- What to produce: All of the data below should be written out exactly.

- Source excerpt:
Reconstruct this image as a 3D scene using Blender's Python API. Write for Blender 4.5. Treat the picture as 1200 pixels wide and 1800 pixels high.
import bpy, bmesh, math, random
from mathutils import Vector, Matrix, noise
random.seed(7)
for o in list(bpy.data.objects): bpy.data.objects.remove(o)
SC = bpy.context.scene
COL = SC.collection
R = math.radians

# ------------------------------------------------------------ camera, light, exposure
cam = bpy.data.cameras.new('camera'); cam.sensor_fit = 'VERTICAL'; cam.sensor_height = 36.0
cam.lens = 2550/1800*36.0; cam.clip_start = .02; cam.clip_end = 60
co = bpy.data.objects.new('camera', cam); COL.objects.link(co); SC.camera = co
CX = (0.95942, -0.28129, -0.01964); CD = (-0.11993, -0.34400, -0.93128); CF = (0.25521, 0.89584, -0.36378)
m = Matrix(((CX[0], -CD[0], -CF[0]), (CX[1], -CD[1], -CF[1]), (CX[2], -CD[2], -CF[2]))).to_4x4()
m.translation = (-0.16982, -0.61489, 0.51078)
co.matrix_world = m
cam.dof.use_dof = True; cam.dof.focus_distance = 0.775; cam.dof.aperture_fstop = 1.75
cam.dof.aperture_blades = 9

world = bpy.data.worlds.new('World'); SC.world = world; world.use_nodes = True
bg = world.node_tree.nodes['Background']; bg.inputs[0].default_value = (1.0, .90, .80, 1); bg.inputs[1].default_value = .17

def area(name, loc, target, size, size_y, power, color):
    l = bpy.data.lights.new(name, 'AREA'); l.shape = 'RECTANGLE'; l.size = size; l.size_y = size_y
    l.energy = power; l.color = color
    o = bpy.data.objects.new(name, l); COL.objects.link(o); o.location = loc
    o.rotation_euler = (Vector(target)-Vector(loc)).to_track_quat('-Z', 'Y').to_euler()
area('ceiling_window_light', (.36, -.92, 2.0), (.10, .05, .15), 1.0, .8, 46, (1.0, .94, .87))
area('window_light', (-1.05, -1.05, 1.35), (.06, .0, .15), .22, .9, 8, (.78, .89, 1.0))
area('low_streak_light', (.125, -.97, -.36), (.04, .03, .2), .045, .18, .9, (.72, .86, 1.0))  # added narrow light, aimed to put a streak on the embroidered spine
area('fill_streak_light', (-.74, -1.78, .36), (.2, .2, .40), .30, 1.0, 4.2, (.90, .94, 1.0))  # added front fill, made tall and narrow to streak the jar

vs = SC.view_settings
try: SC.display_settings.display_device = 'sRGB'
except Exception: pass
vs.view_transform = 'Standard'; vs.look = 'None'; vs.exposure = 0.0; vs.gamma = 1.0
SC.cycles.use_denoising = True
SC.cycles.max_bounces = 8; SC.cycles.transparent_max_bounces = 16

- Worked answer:
Reconstruct this image as a 3D scene using Blender's Python API. Write for Blender 4.5. Treat the picture as 1200 pixels wide and 1800 pixels high.
import bpy, bmesh, math, random
from mathutils import Vector, Matrix, noise
random.seed(7)
for o in list(bpy.data.objects): bpy.data.objects.remove(o)
SC = bpy.context.scene
COL = SC.collection
R = math.radians

# ------------------------------------------------------------ camera, light, exposure
cam = bpy.data.cameras.new('camera'); cam.sensor_fit = 'VERTICAL'; cam.sensor_height = 36.0
cam.lens = 2550/1800*36.0; cam.clip_start = .02; cam.clip_end = 60
co = bpy.data.objects.new('camera', cam); COL.objects.link(co); SC.camera = co
CX = (0.95942, -0.28129, -0.01964); CD = (-0.11993, -0.34400, -0.93128); CF = (0.25521, 0.89584, -0.36378)
m = Matrix(((CX[0], -CD[0], -CF[0]), (CX[1], -CD[1], -CF[1]), (CX[2], -CD[2], -CF[2]))).to_4x4()
m.translation = (-0.16982, -0.61489, 0.51078)
co.matrix_world = m
cam.dof.use_dof = True; cam.dof.focus_distance = 0.775; cam.dof.aperture_fstop = 1.75
cam.dof.aperture_blades = 9

world = bpy.data.worlds.new('World'); SC.world = world; world.use_nodes = True
bg = world.node_tree.nodes['Background']; bg.inputs[0].default_value = (1.0, .90, .80, 1); bg.inputs[1].default_value = .17

def area(name, loc, target, size, size_y, power, color):
    l = bpy.data.lights.new(name, 'AREA'); l.shape = 'RECTANGLE'; l.size = size; l.size_y = size_y
    l.energy = power; l.color = color
    o = bpy.data.objects.new(name, l); COL.objects.link(o); o.location = loc
    o.rotation_euler = (Vector(target)-Vector(loc)).to_track_quat('-Z', 'Y').to_euler()
area('ceiling_window_light', (.36, -.92, 2.0), (.10, .05, .15), 1.0, .8, 46, (1.0, .94, .87))
area('window_light', (-1.05, -1.05, 1.35), (.06, .0, .15), .22, .9, 8, (.78, .89, 1.0))
area('low_streak_light', (.125, -.97, -.36), (.04, .03, .2), .045, .18, .9, (.72, .86, 1.0))  # added narrow light, aimed to put a streak on the embroidered spine
area('fill_streak_light', (-.74, -1.78, .36), (.2, .2, .40), .30, 1.0, 4.2, (.90, .94, 1.0))  # added front fill, made tall and narrow to streak the jar

vs = SC.view_settings
try: SC.display_settings.display_device = 'sRGB'
except Exception: pass
vs.view_transform = 'Standard'; vs.look = 'None'; vs.exposure = 0.0; vs.gamma = 1.0
SC.cycles.use_denoising = True
SC.cycles.max_bounces = 8; SC.cycles.transparent_max_bounces = 16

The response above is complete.